%%

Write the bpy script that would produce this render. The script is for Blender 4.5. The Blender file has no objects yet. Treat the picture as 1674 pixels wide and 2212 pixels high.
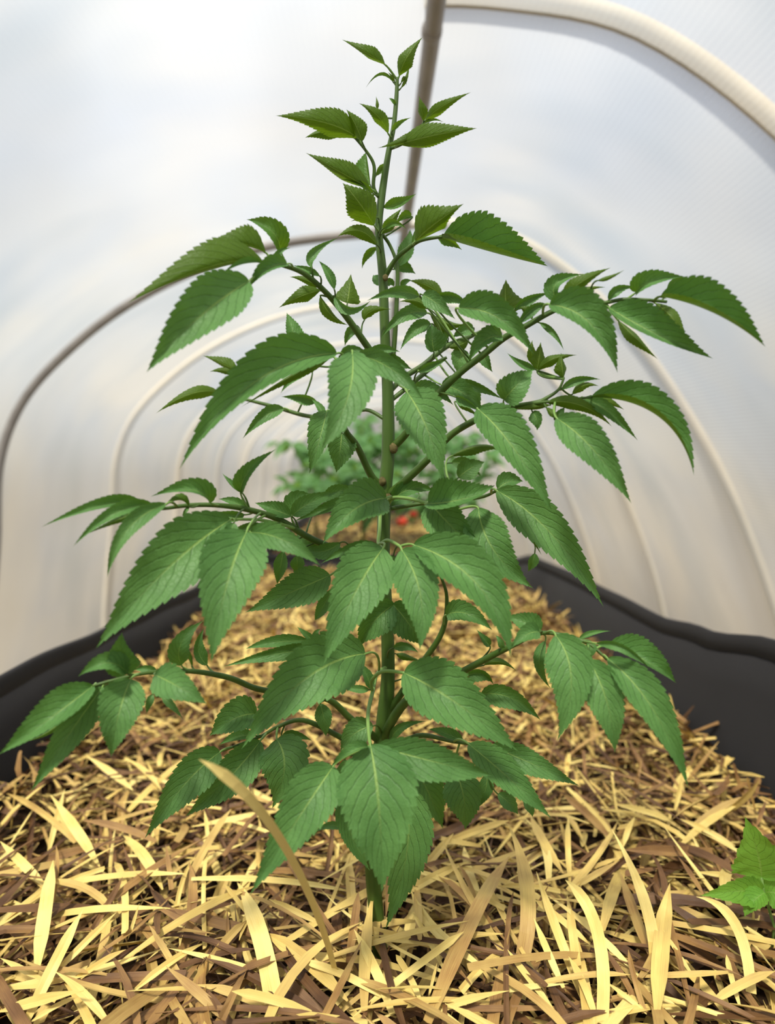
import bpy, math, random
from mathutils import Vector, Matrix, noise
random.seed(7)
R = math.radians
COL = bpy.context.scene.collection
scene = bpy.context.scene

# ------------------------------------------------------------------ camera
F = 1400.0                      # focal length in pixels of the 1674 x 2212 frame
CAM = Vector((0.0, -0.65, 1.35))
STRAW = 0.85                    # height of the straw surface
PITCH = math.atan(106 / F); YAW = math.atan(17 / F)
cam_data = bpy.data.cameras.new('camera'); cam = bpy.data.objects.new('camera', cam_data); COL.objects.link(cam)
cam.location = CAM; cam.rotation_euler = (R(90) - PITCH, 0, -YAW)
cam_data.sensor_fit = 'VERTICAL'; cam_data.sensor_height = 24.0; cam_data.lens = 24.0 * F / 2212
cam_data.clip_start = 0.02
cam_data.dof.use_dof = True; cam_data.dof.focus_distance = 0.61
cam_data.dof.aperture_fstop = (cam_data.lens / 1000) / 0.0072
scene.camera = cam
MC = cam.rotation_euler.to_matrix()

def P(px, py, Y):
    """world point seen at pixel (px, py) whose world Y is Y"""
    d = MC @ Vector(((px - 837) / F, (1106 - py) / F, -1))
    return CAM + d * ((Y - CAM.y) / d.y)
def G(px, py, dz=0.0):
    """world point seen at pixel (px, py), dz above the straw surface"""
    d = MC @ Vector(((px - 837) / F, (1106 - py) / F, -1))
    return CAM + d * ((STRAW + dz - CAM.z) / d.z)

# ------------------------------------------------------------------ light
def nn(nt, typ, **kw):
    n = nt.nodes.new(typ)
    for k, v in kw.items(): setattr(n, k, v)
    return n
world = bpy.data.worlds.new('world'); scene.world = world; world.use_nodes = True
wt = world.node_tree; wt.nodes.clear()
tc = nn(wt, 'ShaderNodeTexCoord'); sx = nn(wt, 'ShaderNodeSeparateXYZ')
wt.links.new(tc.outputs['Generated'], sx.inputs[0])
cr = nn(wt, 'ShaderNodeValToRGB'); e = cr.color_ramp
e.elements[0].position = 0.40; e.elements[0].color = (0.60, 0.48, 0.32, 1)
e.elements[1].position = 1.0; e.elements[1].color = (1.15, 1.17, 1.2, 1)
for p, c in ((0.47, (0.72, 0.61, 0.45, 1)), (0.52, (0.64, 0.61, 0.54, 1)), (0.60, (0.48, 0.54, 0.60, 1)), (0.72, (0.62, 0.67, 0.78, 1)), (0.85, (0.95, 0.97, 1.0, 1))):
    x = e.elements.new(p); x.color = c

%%

STATED TASK
Repeat exactly and only the lines from the start of the data above through the line that holds "scene = bpy.context.scene", inclusive. Pictures do not belong in the copy.

EXERCISE RESULT
Write the bpy script that would produce this render. The script is for Blender 4.5. The Blender file has no objects yet. Treat the picture as 1674 pixels wide and 2212 pixels high.
import bpy, math, random
from mathutils import Vector, Matrix, noise
random.seed(7)
R = math.radians
COL = bpy.context.scene.collection
scene = bpy.context.scene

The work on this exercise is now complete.